For example: "We should invade their countries, kill their leaders and convert them to Christianity." The ignorant and leftists -- who are generally one and the same -- would assume that Ann is a freak maniac who wants to kill, kill, kill. Rimensnyder knows damned well why she said it and to whom she was referring. Why did she not mention that?
And even though she doesn't crucify Coulter like the folks on the left who are the recipients of her merciless truth, Rimensnyder does tend to send a message that Ann is a little crazy, which we know is not so.
I attribute a lot of the attacks on Ann to people who are not used to being beaten over the head with her comedic honesty, not to mention jealousy of her success. Screw 'em.
I do have to say that Rimensnyder's line, "Indeed, her eyes fairly dance when she's challenged -- though somewhat maniacally, as if she were reaching for her machete," cracked me up. I still have tears in my eyes picturing it.
Neil A. Runyon
Katy, TX
Thanks for the wonderful piece on Ann Coulter. It is no part of a satire to ask searching questions about a subject, of course, but it would sure be interesting to know what happened to Coulter in the last year. Perhaps it is a case of easy fame and fortune corrupting what was once an able and interesting writer.
For Coulter does have brains. I do not know where she finished in her law school class at Michigan, but it must have been high to obtain a federal clerkship. Her campaign tormenting Bill Clinton over the Paula Jones matter was a masterpiece of legal strategy. Her use of the 19th-century Hayes-Tilden election laws was brilliantly conceived and almost became the basis of the Supreme Court's opinion in Bush v. Gore. Prior to the National Review affair, her articles for Human Events were lengthy and sporadically insightful rambles about everything from the nature of reality to why she couldn't get a decent date.
Then her articles dropped to one short, well-edited but sterile rant per week, her television interviews became ever more confrontational and superficial, and she merged almost completely into her telebimbo persona.
Maybe if her book stops selling or she develops a bad case of acne, she could be persuaded to give up her day job as a stand-up comic and go back to real writing and real thinking. It is probably hard to do that, though, when your shtick as a national dartboard figure is playing so well.
John Mack
New London, MN
The ad hominem attack on Ann Coulter in "Bitch Goddess" is so over the top and out of character with what I've come to expect from reason that I just have to wonder what's going on.
Rimensnyder obviously has personal issues with Coulter. She calls her a "hilariously shrill" TV pundit, an "inveterate nest fouler," and the "queen" of "the kingdom of snark." Her "large floating head" (displayed in the accompanying photo) seems "designed to double as a dartboard." Wow!

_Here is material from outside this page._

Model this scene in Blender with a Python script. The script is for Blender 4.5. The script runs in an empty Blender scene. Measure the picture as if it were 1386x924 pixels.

Was this supposed to qualify as a book review? I can't tell because it's so "hilariously shrill."
Jon A. Longerbone
Laguna Niguel, CA
Coulter's post-9/11 "infamous foreign policy suggestion" would have been infamous if it were a policy suggestion, but of course it was no such thing. Coulter frequently makes her point using rhetorical exaggeration. She's a writer to take seriously but not always literally. The same can be said of H.L. Mencken, Thomas Wolfe, and even Molly Ivins on the other side of the fence. When H.L. Mencken recommended that civilization send missionaries to "Darkest Arkansas," was that a "domestic policy suggestion"?